§ JOB: Transcribe every line from the top down to the line with "S.camera = camo", both ends included, but not the pictures.

* BEGIN DATASET EXCERPT *

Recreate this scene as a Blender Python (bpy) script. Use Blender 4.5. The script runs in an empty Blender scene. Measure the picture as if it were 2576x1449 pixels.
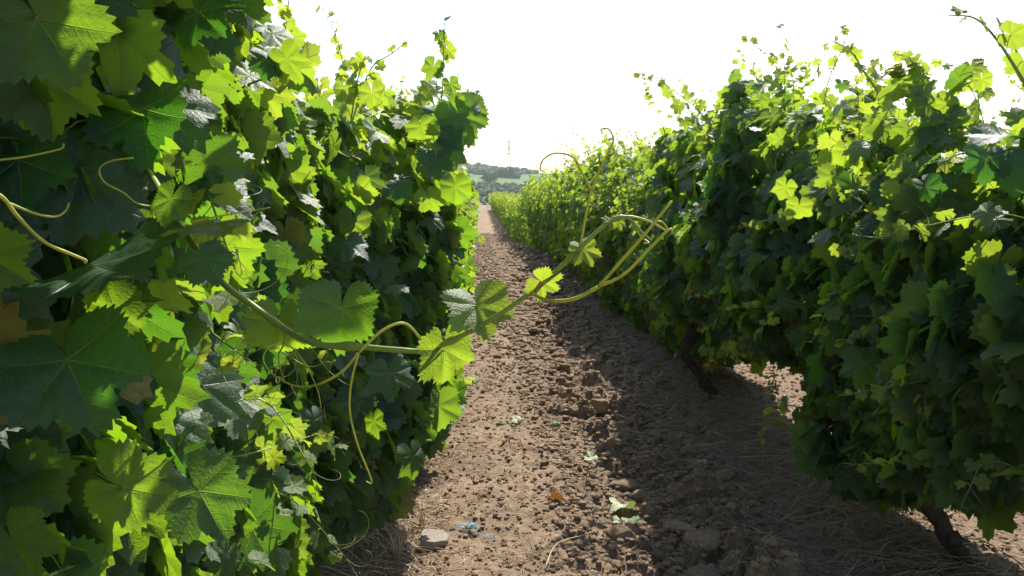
import bpy, math
import numpy as np
from mathutils import Vector, Matrix

S = bpy.context.scene
COL = S.collection

# ------------------------------------------------------------------ camera, sky, sun, exposure
FPX = 2200.0                     # focal length in units of a 2576 px wide frame
CAMH = 1.6
cam = bpy.data.cameras.new('camera')
cam.sensor_width = 36.0
cam.lens = 36.0 * FPX / 2576.0
cam.clip_start = 0.02
cam.clip_end = 20000
camo = bpy.data.objects.new('camera', cam)
COL.objects.link(camo)
camo.location = (0, 0, CAMH)
camo.rotation_euler = (math.radians(90 - 6.38), 0, math.radians(-2.1))
S.camera = camo

SUN = Vector((0.33, 0.86, 1.0)).normalized()
EL = math.asin(SUN.z)
AZ = math.atan2(SUN.x, SUN.y)
w = bpy.data.worlds.new('World')
S.world = w
w.use_nodes = True
nt = w.node_tree
sky = nt.nodes.new('ShaderNodeTexSky')
sky.sky_type = 'NISHITA'
sky.sun_disc = False
sky.sun_elevation = EL
sky.sun_rotation = AZ
sky.air_density = 1.2
sky.dust_density = 1.0
sky.ozone_density = 1.0
nt.links.new(sky.outputs[0], nt.nodes['Background'].inputs[0])
nt.nodes['Background'].inputs[1].default_value = 0.12
sun = bpy.data.lights.new('sun', 'SUN')
sun.energy = 5.0
sun.angle = math.radians(0.53)
sun.color = (1.0, 0.95, 0.86)
suno = bpy.data.objects.new('sun', sun)
COL.objects.link(suno)
suno.location = SUN * 50
suno.rotation_euler = SUN.to_track_quat('Z', 'Y').to_euler()
S.view_settings.view_transform = 'Standard'
S.view_settings.look = 'None'
S.view_settings.gamma = 1.0
S.view_settings.use_curve_mapping = False
S.view_settings.exposure = 1.1
S.cycles.max_bounces = 8
S.cycles.diffuse_bounces = 3
S.cycles.transmission_bounces = 4
S.cycles.volume_bounces = 1

CM = camo.rotation_euler.to_matrix()
def P(px, py, d):
    """world point seen at (px, py) of a 2576 px frame at depth d metres"""
    return Vector((0, 0, CAMH)) + CM @ Vector(((px - 1288) / FPX * d, -(py - 724.5) / FPX * d, -d))
def PG(px, py, z=0.0):
    """world point on the plane of height z"""
    a = P(px, py, 1.0) - Vector((0, 0, CAMH))
    t = (z - CAMH) / a.z
    return Vector((0, 0, CAMH)) + a * t

# ------------------------------------------------------------------ noise
def hsh(ix, iy, s=0):
    n = (ix.astype(np.int64) * 73856093) ^ (iy.astype(np.int64) * 19349663) ^ (s * 83492791 + 12345)
    n = (n ^ (n >> 13)) * 1274126177
    n = (n ^ (n >> 16)) & 0x7fffffff
    n = (n * 1103515245 + 12345) & 0x7fffffff
    return ((n >> 8) & 0xffff) / 65535.0
def vn(x, y, s=0):
    x = np.asarray(x, float); y = np.asarray(y, float)
    ix = np.floor(x); iy = np.floor(y)
    fx = x - ix; fy = y - iy
    fx = fx * fx * (3 - 2 * fx); fy = fy * fy * (3 - 2 * fy)
    a = hsh(ix, iy, s); b = hsh(ix + 1, iy, s); c = hsh(ix, iy + 1, s); d = hsh(ix + 1, iy + 1, s)
    return (a * (1 - fx) + b * fx) * (1 - fy) + (c * (1 - fx) + d * fx) * fy
def fbm(x, y, s=0, o=4):
    t = 0; a = 0.5
    for k in range(o):
        t = t + a * (vn(np.asarray(x) * 2 ** k, np.asarray(y) * 2 ** k, s + k) - 0.5) * 2
        a *= 0.5
    return t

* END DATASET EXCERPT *

§ THE REPLY:
Recreate this scene as a Blender Python (bpy) script. Use Blender 4.5. The script runs in an empty Blender scene. Measure the picture as if it were 2576x1449 pixels.
import bpy, math
import numpy as np
from mathutils import Vector, Matrix

S = bpy.context.scene
COL = S.collection

# ------------------------------------------------------------------ camera, sky, sun, exposure
FPX = 2200.0                     # focal length in units of a 2576 px wide frame
CAMH = 1.6
cam = bpy.data.cameras.new('camera')
cam.sensor_width = 36.0
cam.lens = 36.0 * FPX / 2576.0
cam.clip_start = 0.02
cam.clip_end = 20000
camo = bpy.data.objects.new('camera', cam)
COL.objects.link(camo)
camo.location = (0, 0, CAMH)
camo.rotation_euler = (math.radians(90 - 6.38), 0, math.radians(-2.1))
S.camera = camo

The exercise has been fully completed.